- DO THIS -
Write out all the lines again, precisely as they stand, but without the images.
##### DATA EXCERPT
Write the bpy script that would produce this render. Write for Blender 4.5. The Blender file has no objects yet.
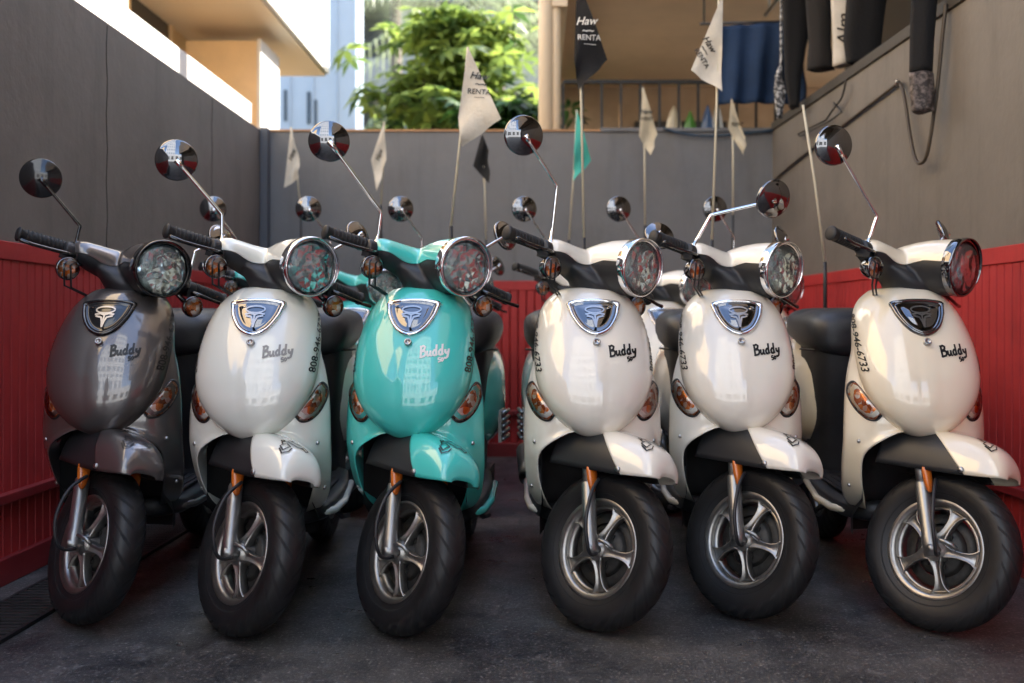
import bpy, bmesh, math, random
from mathutils import Vector, Matrix, noise
R = math.radians
C = bpy.context.scene.collection
SC = bpy.context.scene
random.seed(7)

# ------------------------------------------------------------------ camera, light, exposure
F = 1000.0; VX, VY = 537.0, 323.0; CZ = 0.84
cam = bpy.data.objects.new('camera', bpy.data.cameras.new('camera')); C.objects.link(cam)
cam.location = (0, 0, CZ); cam.rotation_euler = (R(90), 0, 0)
cd = cam.data; cd.sensor_width = 36; cd.lens = 36*F/1024
cd.shift_x = -(VX-512)/1024; cd.shift_y = -(341.5-VY)/1024
cd.clip_start = 0.05; cd.clip_end = 1000
cd.dof.use_dof = True; cd.dof.focus_distance = 2.9; cd.dof.aperture_fstop = 2.2
SC.camera = cam
SUN_EL, SX, SY = 50.0, 0.85, 0.53
w = bpy.data.worlds.new('World'); SC.world = w; w.use_nodes = True
nt = w.node_tree; bg = nt.nodes['Background']
sky = nt.nodes.new('ShaderNodeTexSky'); sky.sky_type = 'NISHITA'; sky.sun_disc = False
sky.sun_elevation = R(SUN_EL); sky.sun_rotation = math.atan2(SX, SY)
nt.links.new(sky.outputs[0], bg.inputs[0]); bg.inputs[1].default_value = 0.13
sun = bpy.data.objects.new('sun', bpy.data.lights.new('sun', 'SUN')); C.objects.link(sun)
sun.data.energy = 4.2; sun.data.angle = R(0.53); sun.data.color = (1, .93, .82)
_h = math.hypot(SX, SY); ce = math.cos(R(SUN_EL))
tosun = Vector((SX/_h*ce, SY/_h*ce, math.sin(R(SUN_EL))))
sun.rotation_euler = tosun.to_track_quat('Z', 'Y').to_euler()
vs = SC.view_settings; vs.view_transform = 'Standard'; vs.look = 'None'; vs.exposure = 2.45; vs.gamma = 1
SC.cycles.use_denoising = True
SC.cycles.max_bounces = 10; SC.cycles.diffuse_bounces = 5; SC.cycles.glossy_bounces = 5
SC.cycles.transparent_max_bounces = 10; SC.cycles.sample_clamp_indirect = 6
SC.cycles.caustics_reflective = False; SC.cycles.caustics_refractive = False

def P(px, py, Y):      # a point at depth Y seen at that spot of the photograph (used to survey real positions)
    return Vector(((px-VX)*Y/F, Y, CZ-(py-VY)*Y/F))

# ------------------------------------------------------------------ materials
def mat(name, col, rough=.5, metal=0, coat=0, coat_r=.03, spec=.5, nz=0, nscale=8, bump=0, bscale=60, col2=None, lo=.35, hi=.65, stretch=None):
    m = bpy.data.materials.new(name); m.use_nodes = True
    n = m.node_tree.nodes; l = m.node_tree.links; b = n['Principled BSDF']
    b.inputs['Base Color'].default_value = (*col, 1); b.inputs['Roughness'].default_value = rough
    b.inputs['Metallic'].default_value = metal; b.inputs['Coat Weight'].default_value = coat
    b.inputs['Coat Roughness'].default_value = coat_r; b.inputs['Specular IOR Level'].default_value = spec
    tc = n.new('ShaderNodeTexCoord'); src = tc.outputs['Object']
    if stretch:
        mp = n.new('ShaderNodeMapping'); mp.inputs['Scale'].default_value = stretch
        l.new(src, mp.inputs[0]); src = mp.outputs[0]
    if nz or col2:
        t = n.new('ShaderNodeTexNoise'); t.inputs['Scale'].default_value = nscale; t.inputs['Detail'].default_value = 6
        t.inputs['Roughness'].default_value = .65
        l.new(src, t.inputs[0])
        r = n.new('ShaderNodeValToRGB'); l.new(t.outputs[0], r.inputs[0])
        r.color_ramp.elements[0].position = lo; r.color_ramp.elements[1].position = hi
        c2 = col2 if col2 else tuple(min(1, c*(1+nz)) for c in col)
        c1 = col if col2 else tuple(c*(1-nz) for c in col)
        r.color_ramp.elements[0].color = (*c1, 1); r.color_ramp.elements[1].color = (*c2, 1)
        l.new(r.outputs[0], b.inputs['Base Color'])
    if bump:
        t = n.new('ShaderNodeTexNoise'); t.inputs['Scale'].default_value = bscale; t.inputs['Detail'].default_value = 5
        l.new(src, t.inputs[0]); bp = n.new('ShaderNodeBump'); bp.inputs['Strength'].default_value = bump
        bp.inputs['Distance'].default_value = .01
        l.new(t.outputs[0], bp.inputs['Height']); l.new(bp.outputs[0], b.inputs['Normal'])
    return m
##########
- EXERCISE ANSWER -
Write the bpy script that would produce this render. Write for Blender 4.5. The Blender file has no objects yet.
import bpy, bmesh, math, random
from mathutils import Vector, Matrix, noise
R = math.radians
C = bpy.context.scene.collection
SC = bpy.context.scene
random.seed(7)

# ------------------------------------------------------------------ camera, light, exposure
F = 1000.0; VX, VY = 537.0, 323.0; CZ = 0.84
cam = bpy.data.objects.new('camera', bpy.data.cameras.new('camera')); C.objects.link(cam)
cam.location = (0, 0, CZ); cam.rotation_euler = (R(90), 0, 0)
cd = cam.data; cd.sensor_width = 36; cd.lens = 36*F/1024
cd.shift_x = -(VX-512)/1024; cd.shift_y = -(341.5-VY)/1024
cd.clip_start = 0.05; cd.clip_end = 1000
cd.dof.use_dof = True; cd.dof.focus_distance = 2.9; cd.dof.aperture_fstop = 2.2
SC.camera = cam
SUN_EL, SX, SY = 50.0, 0.85, 0.53
w = bpy.data.worlds.new('World'); SC.world = w; w.use_nodes = True
nt = w.node_tree; bg = nt.nodes['Background']
sky = nt.nodes.new('ShaderNodeTexSky'); sky.sky_type = 'NISHITA'; sky.sun_disc = False
sky.sun_elevation = R(SUN_EL); sky.sun_rotation = math.atan2(SX, SY)
nt.links.new(sky.outputs[0], bg.inputs[0]); bg.inputs[1].default_value = 0.13
sun = bpy.data.objects.new('sun', bpy.data.lights.new('sun', 'SUN')); C.objects.link(sun)
sun.data.energy = 4.2; sun.data.angle = R(0.53); sun.data.color = (1, .93, .82)
_h = math.hypot(SX, SY); ce = math.cos(R(SUN_EL))
tosun = Vector((SX/_h*ce, SY/_h*ce, math.sin(R(SUN_EL))))
sun.rotation_euler = tosun.to_track_quat('Z', 'Y').to_euler()
vs = SC.view_settings; vs.view_transform = 'Standard'; vs.look = 'None'; vs.exposure = 2.45; vs.gamma = 1
SC.cycles.use_denoising = True
SC.cycles.max_bounces = 10; SC.cycles.diffuse_bounces = 5; SC.cycles.glossy_bounces = 5
SC.cycles.transparent_max_bounces = 10; SC.cycles.sample_clamp_indirect = 6
SC.cycles.caustics_reflective = False; SC.cycles.caustics_refractive = False

def P(px, py, Y):      # a point at depth Y seen at that spot of the photograph (used to survey real positions)
    return Vector(((px-VX)*Y/F, Y, CZ-(py-VY)*Y/F))

# ------------------------------------------------------------------ materials
def mat(name, col, rough=.5, metal=0, coat=0, coat_r=.03, spec=.5, nz=0, nscale=8, bump=0, bscale=60, col2=None, lo=.35, hi=.65, stretch=None):
    m = bpy.data.materials.new(name); m.use_nodes = True
    n = m.node_tree.nodes; l = m.node_tree.links; b = n['Principled BSDF']
    b.inputs['Base Color'].default_value = (*col, 1); b.inputs['Roughness'].default_value = rough
    b.inputs['Metallic'].default_value = metal; b.inputs['Coat Weight'].default_value = coat
    b.inputs['Coat Roughness'].default_value = coat_r; b.inputs['Specular IOR Level'].default_value = spec
    tc = n.new('ShaderNodeTexCoord'); src = tc.outputs['Object']
    if stretch:
        mp = n.new('ShaderNodeMapping'); mp.inputs['Scale'].default_value = stretch
        l.new(src, mp.inputs[0]); src = mp.outputs[0]
    if nz or col2:
        t = n.new('ShaderNodeTexNoise'); t.inputs['Scale'].default_value = nscale; t.inputs['Detail'].default_value = 6
        t.inputs['Roughness'].default_value = .65
        l.new(src, t.inputs[0])
        r = n.new('ShaderNodeValToRGB'); l.new(t.outputs[0], r.inputs[0])
        r.color_ramp.elements[0].position = lo; r.color_ramp.elements[1].position = hi
        c2 = col2 if col2 else tuple(min(1, c*(1+nz)) for c in col)
        c1 = col if col2 else tuple(c*(1-nz) for c in col)
        r.color_ramp.elements[0].color = (*c1, 1); r.color_ramp.elements[1].color = (*c2, 1)
        l.new(r.outputs[0], b.inputs['Base Color'])
    if bump:
        t = n.new('ShaderNodeTexNoise'); t.inputs['Scale'].default_value = bscale; t.inputs['Detail'].default_value = 5
        l.new(src, t.inputs[0]); bp = n.new('ShaderNodeBump'); bp.inputs['Strength'].default_value = bump
        bp.inputs['Distance'].default_value = .01
        l.new(t.outputs[0], bp.inputs['Height']); l.new(bp.outputs[0], b.inputs['Normal'])
    return m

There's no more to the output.